Each test case will be separated by a single line.
Output
For each test case, in the first line of output your programm should print the minimal number of line segments which can cover segment [0, M]. In the following lines, the coordinates of segments, sorted by their left end (Li), should be printed in the same format as in the input. Pair ‘0 0’ should not be printed. If [0, M] can not be covered by given line segments, your programm should print ‘0’ (without quotes).
Print a blank line between the outputs for two consecutive test cases.
Sample Input
2
1
-1 0
-5 -3
2 5
0 0
1
-1 0
0 1
0 0
Sample Output
0
1
0 1
解题报告:最小区间覆盖问题,给定咱们一个数字m,问是否存在有限个线段,能够将它完全覆盖。

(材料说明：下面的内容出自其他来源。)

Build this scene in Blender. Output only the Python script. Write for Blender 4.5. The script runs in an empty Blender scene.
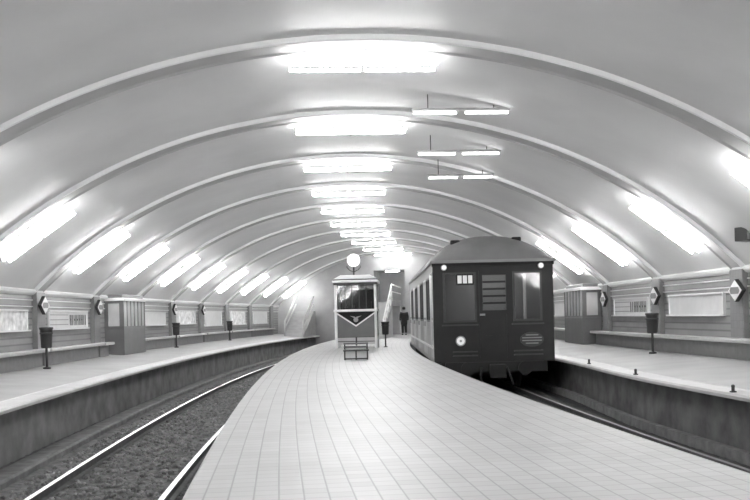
import bpy, bmesh, math, random
from mathutils import Vector, Matrix, noise
random.seed(7)
C = bpy.context.scene.collection
PI = math.pi

# ------------------------------------------------------------------ station axis
TH0, K0, K1, X0 = -0.12341, 0.00309, 0.00006, 1.45151
DS = 0.05
S_MIN, S_MAX = -8.0, 84.0
def _th(s): return TH0 + K0*s + 0.5*K1*s*s
_tab = {}
def _build_axis():
    x, y = X0, 0.0
    _tab[0] = (x, y)
    n = int(S_MAX/DS) + 2
    for i in range(1, n):
        t = _th((i-.5)*DS); x += math.sin(t)*DS; y += math.cos(t)*DS; _tab[i] = (x, y)
    x, y = X0, 0.0
    for i in range(1, int(-S_MIN/DS) + 3):
        t = _th(-(i-.5)*DS); x -= math.sin(t)*DS; y -= math.cos(t)*DS; _tab[-i] = (x, y)
_build_axis()
def axis(s):
    f = s/DS; i = math.floor(f); f -= i
    a, b = _tab[i], _tab[i+1]
    return a[0]+(b[0]-a[0])*f, a[1]+(b[1]-a[1])*f, _th(s)
def pt(s, o, z):
    x, y, t = axis(s)
    return Vector((x+o*math.cos(t), y-o*math.sin(t), z))
def frame(s, o, z, rz=0.0):
    x, y, t = axis(s)
    m = Matrix.Rotation(-t+rz, 4, 'Z'); m.translation = pt(s, o, z)
    return m

WL, WR, ZC, ZS = 7.988, 7.745, 5.2386, 1.985          # vault half widths, crown, springing
RS, RL = 13.19, 4.8208                                 # first rib in view, rib spacing
S_BACK, S_END = -6.0, 58.6
OC, HW = (WR-WL)/2, (WR+WL)/2
RISE = ZC-ZS
RV = (HW*HW+RISE*RISE)/(2*RISE)
AM = math.asin(HW/RV)
def vault(a, dr=0.0):                                  # a in -AM..AM
    return OC+(RV+dr)*math.sin(a), ZC-RV+(RV+dr)*math.cos(a)
def vault_a(o): return math.asin((o-OC)/RV)
def mL(s): return -2.0485-.00395*s
def mR(s): return 1.984-.00287*s
def eL(s): return -5.445+.0042*s
def sm(t): t = max(0, min(1, t)); return t*t*(3-2*t)
def eR(s): return 4.74+.36*sm((s-15)/8)
def cLt(s): return -3.69975+.0131*s                    # centre of the left track
CRT = 3.47                                             # centre of the right track
ZW = .17                                               # side platforms rise gently to the wall
ZRAIL, ZBED = -.80, -.94

# ------------------------------------------------------------------ materials
def mat(name, col, rough=.6, metal=0.0, var=0.0, scale=6.0, bump=0.0, bscale=30.0, spec=.5, coat=0.0, emit=None):
    m = bpy.data.materials.new(name); m.use_nodes = True
    nt = m.node_tree; b = nt.nodes['Principled BSDF']
    if isinstance(col, (int, float)): col = (col, col, col)
    b.inputs['Base Color'].default_value = (*col, 1)
    b.inputs['Roughness'].default_value = rough
    b.inputs['Metallic'].default_value = metal
    b.inputs['Specular IOR Level'].default_value = spec
    b.inputs['Coat Weight'].default_value = coat
    if emit:
        b.inputs['Emission Color'].default_value = (1, 1, 1, 1); b.inputs['Emission Strength'].default_value = emit
    tc = nt.nodes.new('ShaderNodeTexCoord')
    if var:
        n = nt.nodes.new('ShaderNodeTexNoise'); n.inputs['Scale'].default_value = scale; n.inputs['Detail'].default_value = 6
        r = nt.nodes.new('ShaderNodeMapRange'); r.inputs[1].default_value = .3; r.inputs[2].default_value = .7
        r.inputs[3].default_value = 1-var; r.inputs[4].default_value = 1+var
        mx = nt.nodes.new('ShaderNodeVectorMath'); mx.operation = 'SCALE'; mx.inputs[0].default_value = col
        nt.links.new(tc.outputs['Object'], n.inputs['Vector']); nt.links.new(n.outputs['Fac'], r.inputs[0])
        nt.links.new(r.outputs[0], mx.inputs['Scale']); nt.links.new(mx.outputs[0], b.inputs['Base Color'])
    if bump:
        n2 = nt.nodes.new('ShaderNodeTexNoise'); n2.inputs['Scale'].default_value = bscale; n2.inputs['Detail'].default_value = 4
        bp = nt.nodes.new('ShaderNodeBump'); bp.inputs['Strength'].default_value = bump; bp.inputs['Distance'].default_value = .02
        nt.links.new(tc.outputs['Object'], n2.inputs['Vector']); nt.links.new(n2.outputs['Fac'], bp.inputs['Height'])
        nt.links.new(bp.outputs[0], b.inputs['Normal'])
    return m

def tile_mat(name, col, tu, tv, lw_u, lw_v, dark_u, dark_v, rough, var=.06, off=0.0, bump=.15):
    """tiles laid on the surface's own metre coordinates (UV): joints tu apart across, tv apart along"""
    m = bpy.data.materials.new(name); m.use_nodes = True
    nt = m.node_tree; b = nt.nodes['Principled BSDF']; L = nt.links.new
    b.inputs['Roughness'].default_value = rough
    uv = nt.nodes.new('ShaderNodeUVMap'); sp = nt.nodes.new('ShaderNodeSeparateXYZ'); L(uv.outputs[0], sp.inputs[0])
    def M(op, a, bb=None, c=None):
        n = nt.nodes.new('ShaderNodeMath'); n.operation = op
        for i, v in enumerate((a, bb, c)):
            if v is None: continue
            if isinstance(v, (int, float)): n.inputs[i].default_value = v
            else: L(v, n.inputs[i])
        return n.outputs[0]
    u = M('DIVIDE', sp.outputs[0], tu)
    fu = M('FLOOR', u)
    v = M('ADD', M('DIVIDE', sp.outputs[1], tv), M('MULTIPLY', M('MODULO', M('ABSOLUTE', fu), 2.0), off))
    fv = M('FLOOR', v)
    def line(x, w):
        d = M('ABSOLUTE', M('SUBTRACT', M('FRACT', x), .5))
        n = nt.nodes.new('ShaderNodeMapRange'); n.interpolation_type = 'SMOOTHSTEP'
        L(d, n.inputs[0]); n.inputs[1].default_value = .5-w; n.inputs[2].default_value = .5
        n.inputs[3].default_value = 0; n.inputs[4].default_value = 1
        return n.outputs[0]
    lu, lv = line(u, lw_u/tu), line(v, lw_v/tv)
    cb = nt.nodes.new('ShaderNodeCombineXYZ'); L(fu, cb.inputs[0]); L(fv, cb.inputs[1])
    wn = nt.nodes.new('ShaderNodeTexWhiteNoise'); wn.noise_dimensions = '2D'; L(cb.outputs[0], wn.inputs['Vector'])
    ns = nt.nodes.new('ShaderNodeTexNoise'); ns.inputs['Scale'].default_value = .8; ns.inputs['Detail'].default_value = 6
    tc = nt.nodes.new('ShaderNodeTexCoord'); L(tc.outputs['Object'], ns.inputs['Vector'])
    f = M('ADD', 1-var, M('MULTIPLY', wn.outputs['Value'], var))
    f = M('MULTIPLY', f, M('ADD', .86, M('MULTIPLY', ns.outputs['Fac'], .28)))
    j = M('MAXIMUM', M('MULTIPLY', lu, dark_u), M('MULTIPLY', lv, dark_v))
    f = M('MULTIPLY', f, M('SUBTRACT', 1.0, j))
    sc = nt.nodes.new('ShaderNodeVectorMath'); sc.operation = 'SCALE'; sc.inputs[0].default_value = (col, col, col)
    L(f, sc.inputs['Scale']); L(sc.outputs[0], b.inputs['Base Color'])
    bp = nt.nodes.new('ShaderNodeBump'); bp.inputs['Strength'].default_value = bump; bp.inputs['Distance'].default_value = .01
    L(M('SUBTRACT', 1.0, j), bp.inputs['Height']); L(bp.outputs[0], b.inputs['Normal'])
    return m

M_ = dict(
 plaster=mat('vault_plaster', .66, .6, var=.07, scale=.6, bump=.10, bscale=7),
 rib=mat('rib_plaster_shaded', .46, .8, var=.05, scale=1.5),  # darker than the vault: soffit shade put into the colour
 riblit=mat('rib_front_lit', .88, .5),  # same plaster, lamp light on the front edge painted in as near-white
 cornice=mat('cornice_glaze', .75, .3),
 walltile=tile_mat('wall_tiles', .32, .30, .155, .004, .034, .04, .5, .3, var=.10),
 pillartile=tile_mat('pillar_tiles', .24, .15, .15, .006, .006, .2, .25, .3, var=.1),
 paving=tile_mat('platform_tiles', .43, .167, .167, .011, .016, .42, .22, .5, var=.10),
 sidepaving=mat('side_platform_cement', .33, .6, var=.10, scale=1.1, bump=.08, bscale=14),
 coping=mat('coping_stone', .46, .5, var=.08, scale=3),
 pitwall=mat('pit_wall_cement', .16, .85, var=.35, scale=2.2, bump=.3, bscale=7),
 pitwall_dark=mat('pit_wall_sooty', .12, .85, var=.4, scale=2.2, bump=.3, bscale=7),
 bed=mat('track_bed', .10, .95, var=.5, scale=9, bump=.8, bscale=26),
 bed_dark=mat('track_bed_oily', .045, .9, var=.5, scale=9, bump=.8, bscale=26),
 stone=mat('ballast_stone', .17, .9, var=.5, scale=7),
 trough=mat('trough_cement', .15, .85, var=.3, scale=5),
 rail=mat('rail_rust', .07, .7, var=.3, scale=9),
 railtop=mat('rail_polished', .9, .36, metal=1.0),
 railworn=mat('rail_dull_top', .22, .55, metal=.7),
 endwall=mat('end_wall_render', .34, .8, var=.1, scale=1.2),
 dark=mat('tunnel_dark', .02, .95),
 tube=mat('lit_tube', .9, .4, emit=15.0),
 tubeweak=mat('lit_tube_weak', .9, .4, emit=2.2),
 enamel=mat('reflector_enamel', .88, .4),
 batten=mat('lamp_batten', .35, .5),
 white=mat('white_enamel', .78, .35),
 board=mat('panel_board', .62, .4, var=.06, scale=3),
 poster=mat('poster_paper', .66, .6, var=.35, scale=5),
 letter=mat('letter_dark', .09, .5),
 frame=mat('polished_frame', .85, .25),
 bench=mat('bench_terrazzo', .48, .35, var=.08, scale=20),
 benchbase=mat('bench_base', .22, .5, var=.1, scale=6),
 iron=mat('black_iron', .03, .45),
 binm=mat('bin_enamel', .035, .4, var=.2, scale=8),
 kiosk=mat('booth_paint', .14, .45, var=.08, scale=3),
 kioskdark=mat('booth_dark', .05, .4, var=.1, scale=3),
 chevron=mat('chevron_dark', .018, .7, spec=.2),
 glass=mat('dull_glass', .05, .08, spec=.8),
 paleglass=mat('frosted_glass', .55, .25, var=.06, scale=4),
 clock=mat('clock_glass', .85, .3, emit=.22),
 traind=mat('train_dark_paint', .018, .5, var=.2, scale=2.5, spec=.3),
 trainm=mat('train_side_paint', .20, .35, var=.1, scale=2),
 trainframe=mat('train_window_frame', .03, .4),
 trainroof=mat('train_roof_canvas', .15, .7, var=.08, scale=3),
 traingut=mat('train_gutter', .22, .5),
 traininside=mat('train_lining', .30, .6),
 trainpole=mat('train_bright_trim', .62, .3, metal=.5),
 steel=mat('dull_steel', .30, .4, metal=.8),
 under=mat('underframe_grime', .012, .8),
 cabfill=mat('cab_fill_glow', .9, .4, emit=8.0),
 lamp=mat('headlamp_lens', .85, .25, emit=.04),
 sign=mat('sign_white', .82, .35),
 signgrey=mat('sign_band', .22, .4),
 coat=mat('dark_coat', .02, .8), skin=mat('skin', .25, .6), hair=mat('dark_hair', .02, .7),
 step=mat('stair_stone', .40, .6, var=.08, scale=3),
)
def pane_mat():
    m = bpy.data.materials.new('window_pane'); m.use_nodes = True
    nt = m.node_tree; nt.nodes.clear()
    o = nt.nodes.new('ShaderNodeOutputMaterial'); t = nt.nodes.new('ShaderNodeBsdfTransparent'); t.inputs[0].default_value = (.75,.75,.75,1)
    g = nt.nodes.new('ShaderNodeBsdfGlossy'); g.inputs['Roughness'].default_value = .05
    mx = nt.nodes.new('ShaderNodeMixShader'); f = nt.nodes.new('ShaderNodeFresnel'); f.inputs[0].default_value = 1.5
    nt.links.new(f.outputs[0], mx.inputs[0]); nt.links.new(t.outputs[0], mx.inputs[1]); nt.links.new(g.outputs[0], mx.inputs[2])
    nt.links.new(mx.outputs[0], o.inputs[0]); return m
M_['pane'] = pane_mat()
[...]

解题的思路就是:先筛出去右端点小于0的和左端点大于m的,然后看看是否有左端点小于0的或者右端点大于m的,如果有的话就可以继续寻找,按照x的第一升序,y的第二升序排列,看看有无这种线段,有的话,按照y的升序排列,之后存放到数组里,更新最右端点。依次进行,最后能够实现全部的线段查询完毕。
ac代码:
#include <iostream>
#include <cstring>
#include <cstdio>
#include <algorithm>
using namespace std;
const int maxn =1e6+100;
struct node{
int x,y;
}pot[maxn];
bool cmp(node a,node b)
{
if(a.x==b.x)
return a.y<b.y;
else
return a.x<b.x;
}
bool cmp1(node a,node b)
{
return a.y<b.y;
}
int num[maxn*2];
int main()
{
int t,m,i;
cin>>t;
while(t--)
{
int cnt=0;
int flagx=0,flagy=0;
int mcnt=0;
scanf("%d",&m);
for(cnt=0;;cnt++)
{
scanf("%d%d",&pot[cnt].x,&pot[cnt].y);
if(!pot[cnt].x&&!pot[cnt].y)
break;
if(pot[cnt].y<=0||pot[cnt].x>=m)
cnt--;
else
{
if(pot[cnt].x<=0)
flagx=1;
if(pot[cnt].y>=m)
flagy=1;
}
}
int l=0,fi=0;
if(flagx&&flagy&&cnt==1)
printf("1\n%d %d\n",pot[0].x,pot[0].y);
else if(flagx&&flagy)
{
sort(pot,pot+cnt,cmp);
int ff=0;
while(l<m)
{
for(i=fi;i<cnt;i++)
{
if(pot[i].x>l&&i>0&&pot[i-1].y<pot[i].x)
{
ff=1;
printf("0\n");
break;
}
else if(pot[i].x>l)
break;
}
sort(pot+fi,pot+i,cmp1);
num[++mcnt]=pot[i-1].x;
num[++mcnt]=pot[i-1].y;
l=pot[i-1].y;
fi=i;
if(ff)
break;
}
if(ff)
{
puts("");
continue;
}
printf("%d\n",mcnt/2);
for(i=1;i<=mcnt;i+=2)
{
printf("%d %d\n",num[i],num[i+1]);
}
}
else
{
printf("0\n");
}
if(t)
puts("");
}
}